─── Data shown

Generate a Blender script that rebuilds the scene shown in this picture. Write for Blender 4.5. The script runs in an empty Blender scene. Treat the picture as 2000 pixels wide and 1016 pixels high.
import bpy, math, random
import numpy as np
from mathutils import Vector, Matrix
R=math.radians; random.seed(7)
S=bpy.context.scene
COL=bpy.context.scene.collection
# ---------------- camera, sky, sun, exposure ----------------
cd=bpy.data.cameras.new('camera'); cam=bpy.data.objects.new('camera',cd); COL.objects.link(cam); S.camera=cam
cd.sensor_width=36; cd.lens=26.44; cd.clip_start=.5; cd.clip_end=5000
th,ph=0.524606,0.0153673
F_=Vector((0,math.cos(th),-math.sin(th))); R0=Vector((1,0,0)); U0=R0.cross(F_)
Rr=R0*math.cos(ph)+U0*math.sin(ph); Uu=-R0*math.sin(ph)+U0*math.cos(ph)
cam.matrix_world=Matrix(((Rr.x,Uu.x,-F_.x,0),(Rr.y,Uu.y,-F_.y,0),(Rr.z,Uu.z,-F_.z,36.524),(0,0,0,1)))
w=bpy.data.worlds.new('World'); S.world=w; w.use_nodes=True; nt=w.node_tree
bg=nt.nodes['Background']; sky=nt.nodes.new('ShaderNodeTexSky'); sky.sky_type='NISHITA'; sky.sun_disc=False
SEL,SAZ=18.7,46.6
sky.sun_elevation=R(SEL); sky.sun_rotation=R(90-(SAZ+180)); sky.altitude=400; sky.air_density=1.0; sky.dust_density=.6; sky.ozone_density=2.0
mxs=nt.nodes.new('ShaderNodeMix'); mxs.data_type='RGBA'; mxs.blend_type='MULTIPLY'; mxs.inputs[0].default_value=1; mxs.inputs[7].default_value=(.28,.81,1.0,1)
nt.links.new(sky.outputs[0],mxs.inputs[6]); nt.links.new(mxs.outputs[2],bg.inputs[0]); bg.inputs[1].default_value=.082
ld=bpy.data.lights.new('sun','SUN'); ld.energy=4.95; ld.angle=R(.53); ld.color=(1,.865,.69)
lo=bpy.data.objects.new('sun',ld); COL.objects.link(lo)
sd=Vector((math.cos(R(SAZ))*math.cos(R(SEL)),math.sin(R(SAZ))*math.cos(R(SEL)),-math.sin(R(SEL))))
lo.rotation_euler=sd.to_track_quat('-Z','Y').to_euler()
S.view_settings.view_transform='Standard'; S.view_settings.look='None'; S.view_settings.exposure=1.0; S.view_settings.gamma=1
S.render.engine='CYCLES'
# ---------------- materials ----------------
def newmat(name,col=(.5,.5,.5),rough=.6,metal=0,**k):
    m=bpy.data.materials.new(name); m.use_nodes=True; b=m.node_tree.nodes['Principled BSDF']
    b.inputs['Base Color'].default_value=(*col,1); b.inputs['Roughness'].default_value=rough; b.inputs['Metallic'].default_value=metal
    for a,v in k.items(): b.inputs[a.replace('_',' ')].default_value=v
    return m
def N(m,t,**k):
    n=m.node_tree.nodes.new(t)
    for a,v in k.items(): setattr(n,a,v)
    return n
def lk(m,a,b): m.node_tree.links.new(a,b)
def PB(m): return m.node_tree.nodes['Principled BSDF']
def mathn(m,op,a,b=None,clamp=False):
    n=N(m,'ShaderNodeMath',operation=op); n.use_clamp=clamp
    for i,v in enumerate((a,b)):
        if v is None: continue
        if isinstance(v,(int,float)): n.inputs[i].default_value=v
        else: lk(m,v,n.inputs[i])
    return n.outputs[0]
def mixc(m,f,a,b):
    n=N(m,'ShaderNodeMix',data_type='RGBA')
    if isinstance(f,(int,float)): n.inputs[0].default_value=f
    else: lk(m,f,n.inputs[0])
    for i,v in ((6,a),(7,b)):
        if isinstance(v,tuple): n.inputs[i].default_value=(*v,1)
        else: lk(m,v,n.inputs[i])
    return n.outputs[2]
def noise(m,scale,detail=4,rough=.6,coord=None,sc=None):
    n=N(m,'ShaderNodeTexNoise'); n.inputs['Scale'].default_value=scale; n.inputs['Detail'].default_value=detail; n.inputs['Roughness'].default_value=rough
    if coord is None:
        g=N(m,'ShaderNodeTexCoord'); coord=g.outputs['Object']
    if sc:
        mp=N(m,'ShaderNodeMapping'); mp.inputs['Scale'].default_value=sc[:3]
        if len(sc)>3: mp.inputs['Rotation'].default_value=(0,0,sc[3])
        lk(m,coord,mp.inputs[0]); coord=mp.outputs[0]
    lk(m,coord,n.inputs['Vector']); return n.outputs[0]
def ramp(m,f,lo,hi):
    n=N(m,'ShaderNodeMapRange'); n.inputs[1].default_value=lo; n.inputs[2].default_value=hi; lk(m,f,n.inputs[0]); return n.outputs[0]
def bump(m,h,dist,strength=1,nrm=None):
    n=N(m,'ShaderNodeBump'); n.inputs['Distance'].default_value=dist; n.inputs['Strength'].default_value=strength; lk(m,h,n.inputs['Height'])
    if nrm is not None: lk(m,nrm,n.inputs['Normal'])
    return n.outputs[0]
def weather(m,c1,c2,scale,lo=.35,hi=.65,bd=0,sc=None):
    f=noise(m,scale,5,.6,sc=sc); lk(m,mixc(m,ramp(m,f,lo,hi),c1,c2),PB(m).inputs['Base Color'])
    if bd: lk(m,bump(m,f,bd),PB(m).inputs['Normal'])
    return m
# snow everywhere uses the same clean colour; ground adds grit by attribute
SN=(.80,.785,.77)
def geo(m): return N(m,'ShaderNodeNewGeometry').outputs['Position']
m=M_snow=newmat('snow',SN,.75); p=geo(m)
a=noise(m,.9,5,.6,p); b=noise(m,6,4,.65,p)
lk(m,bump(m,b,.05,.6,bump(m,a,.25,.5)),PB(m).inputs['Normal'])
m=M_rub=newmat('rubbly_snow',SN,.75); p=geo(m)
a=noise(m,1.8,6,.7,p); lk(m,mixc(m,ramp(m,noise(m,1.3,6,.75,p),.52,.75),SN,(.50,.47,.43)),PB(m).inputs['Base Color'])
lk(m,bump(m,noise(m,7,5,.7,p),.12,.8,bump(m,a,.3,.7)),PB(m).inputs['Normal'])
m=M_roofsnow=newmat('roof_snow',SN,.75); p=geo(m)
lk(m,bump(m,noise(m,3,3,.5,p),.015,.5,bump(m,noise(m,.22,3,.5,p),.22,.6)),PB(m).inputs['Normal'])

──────

■ Requirement:
Copy out each line exactly.

■ Result of the task:
Generate a Blender script that rebuilds the scene shown in this picture. Write for Blender 4.5. The script runs in an empty Blender scene. Treat the picture as 2000 pixels wide and 1016 pixels high.
import bpy, math, random
import numpy as np
from mathutils import Vector, Matrix
R=math.radians; random.seed(7)
S=bpy.context.scene
COL=bpy.context.scene.collection
# ---------------- camera, sky, sun, exposure ----------------
cd=bpy.data.cameras.new('camera'); cam=bpy.data.objects.new('camera',cd); COL.objects.link(cam); S.camera=cam
cd.sensor_width=36; cd.lens=26.44; cd.clip_start=.5; cd.clip_end=5000
th,ph=0.524606,0.0153673
F_=Vector((0,math.cos(th),-math.sin(th))); R0=Vector((1,0,0)); U0=R0.cross(F_)
Rr=R0*math.cos(ph)+U0*math.sin(ph); Uu=-R0*math.sin(ph)+U0*math.cos(ph)
cam.matrix_world=Matrix(((Rr.x,Uu.x,-F_.x,0),(Rr.y,Uu.y,-F_.y,0),(Rr.z,Uu.z,-F_.z,36.524),(0,0,0,1)))
w=bpy.data.worlds.new('World'); S.world=w; w.use_nodes=True; nt=w.node_tree
bg=nt.nodes['Background']; sky=nt.nodes.new('ShaderNodeTexSky'); sky.sky_type='NISHITA'; sky.sun_disc=False
SEL,SAZ=18.7,46.6
sky.sun_elevation=R(SEL); sky.sun_rotation=R(90-(SAZ+180)); sky.altitude=400; sky.air_density=1.0; sky.dust_density=.6; sky.ozone_density=2.0
mxs=nt.nodes.new('ShaderNodeMix'); mxs.data_type='RGBA'; mxs.blend_type='MULTIPLY'; mxs.inputs[0].default_value=1; mxs.inputs[7].default_value=(.28,.81,1.0,1)
nt.links.new(sky.outputs[0],mxs.inputs[6]); nt.links.new(mxs.outputs[2],bg.inputs[0]); bg.inputs[1].default_value=.082
ld=bpy.data.lights.new('sun','SUN'); ld.energy=4.95; ld.angle=R(.53); ld.color=(1,.865,.69)
lo=bpy.data.objects.new('sun',ld); COL.objects.link(lo)
sd=Vector((math.cos(R(SAZ))*math.cos(R(SEL)),math.sin(R(SAZ))*math.cos(R(SEL)),-math.sin(R(SEL))))
lo.rotation_euler=sd.to_track_quat('-Z','Y').to_euler()
S.view_settings.view_transform='Standard'; S.view_settings.look='None'; S.view_settings.exposure=1.0; S.view_settings.gamma=1
S.render.engine='CYCLES'
# ---------------- materials ----------------
def newmat(name,col=(.5,.5,.5),rough=.6,metal=0,**k):
    m=bpy.data.materials.new(name); m.use_nodes=True; b=m.node_tree.nodes['Principled BSDF']
    b.inputs['Base Color'].default_value=(*col,1); b.inputs['Roughness'].default_value=rough; b.inputs['Metallic'].default_value=metal
    for a,v in k.items(): b.inputs[a.replace('_',' ')].default_value=v
    return m
def N(m,t,**k):
    n=m.node_tree.nodes.new(t)
    for a,v in k.items(): setattr(n,a,v)
    return n
def lk(m,a,b): m.node_tree.links.new(a,b)
def PB(m): return m.node_tree.nodes['Principled BSDF']
def mathn(m,op,a,b=None,clamp=False):
    n=N(m,'ShaderNodeMath',operation=op); n.use_clamp=clamp
    for i,v in enumerate((a,b)):
        if v is None: continue
        if isinstance(v,(int,float)): n.inputs[i].default_value=v
        else: lk(m,v,n.inputs[i])
    return n.outputs[0]
def mixc(m,f,a,b):
    n=N(m,'ShaderNodeMix',data_type='RGBA')
    if isinstance(f,(int,float)): n.inputs[0].default_value=f
    else: lk(m,f,n.inputs[0])
    for i,v in ((6,a),(7,b)):
        if isinstance(v,tuple): n.inputs[i].default_value=(*v,1)
        else: lk(m,v,n.inputs[i])
    return n.outputs[2]
def noise(m,scale,detail=4,rough=.6,coord=None,sc=None):
    n=N(m,'ShaderNodeTexNoise'); n.inputs['Scale'].default_value=scale; n.inputs['Detail'].default_value=detail; n.inputs['Roughness'].default_value=rough
    if coord is None:
        g=N(m,'ShaderNodeTexCoord'); coord=g.outputs['Object']
    if sc:
        mp=N(m,'ShaderNodeMapping'); mp.inputs['Scale'].default_value=sc[:3]
        if len(sc)>3: mp.inputs['Rotation'].default_value=(0,0,sc[3])
        lk(m,coord,mp.inputs[0]); coord=mp.outputs[0]
    lk(m,coord,n.inputs['Vector']); return n.outputs[0]
def ramp(m,f,lo,hi):
    n=N(m,'ShaderNodeMapRange'); n.inputs[1].default_value=lo; n.inputs[2].default_value=hi; lk(m,f,n.inputs[0]); return n.outputs[0]
def bump(m,h,dist,strength=1,nrm=None):
    n=N(m,'ShaderNodeBump'); n.inputs['Distance'].default_value=dist; n.inputs['Strength'].default_value=strength; lk(m,h,n.inputs['Height'])
    if nrm is not None: lk(m,nrm,n.inputs['Normal'])
    return n.outputs[0]
def weather(m,c1,c2,scale,lo=.35,hi=.65,bd=0,sc=None):
    f=noise(m,scale,5,.6,sc=sc); lk(m,mixc(m,ramp(m,f,lo,hi),c1,c2),PB(m).inputs['Base Color'])
    if bd: lk(m,bump(m,f,bd),PB(m).inputs['Normal'])
    return m
# snow everywhere uses the same clean colour; ground adds grit by attribute
SN=(.80,.785,.77)
def geo(m): return N(m,'ShaderNodeNewGeometry').outputs['Position']
m=M_snow=newmat('snow',SN,.75); p=geo(m)
a=noise(m,.9,5,.6,p); b=noise(m,6,4,.65,p)
lk(m,bump(m,b,.05,.6,bump(m,a,.25,.5)),PB(m).inputs['Normal'])
m=M_rub=newmat('rubbly_snow',SN,.75); p=geo(m)
a=noise(m,1.8,6,.7,p); lk(m,mixc(m,ramp(m,noise(m,1.3,6,.75,p),.52,.75),SN,(.50,.47,.43)),PB(m).inputs['Base Color'])
lk(m,bump(m,noise(m,7,5,.7,p),.12,.8,bump(m,a,.3,.7)),PB(m).inputs['Normal'])
m=M_roofsnow=newmat('roof_snow',SN,.75); p=geo(m)
lk(m,bump(m,noise(m,3,3,.5,p),.015,.5,bump(m,noise(m,.22,3,.5,p),.22,.6)),PB(m).inputs['Normal'])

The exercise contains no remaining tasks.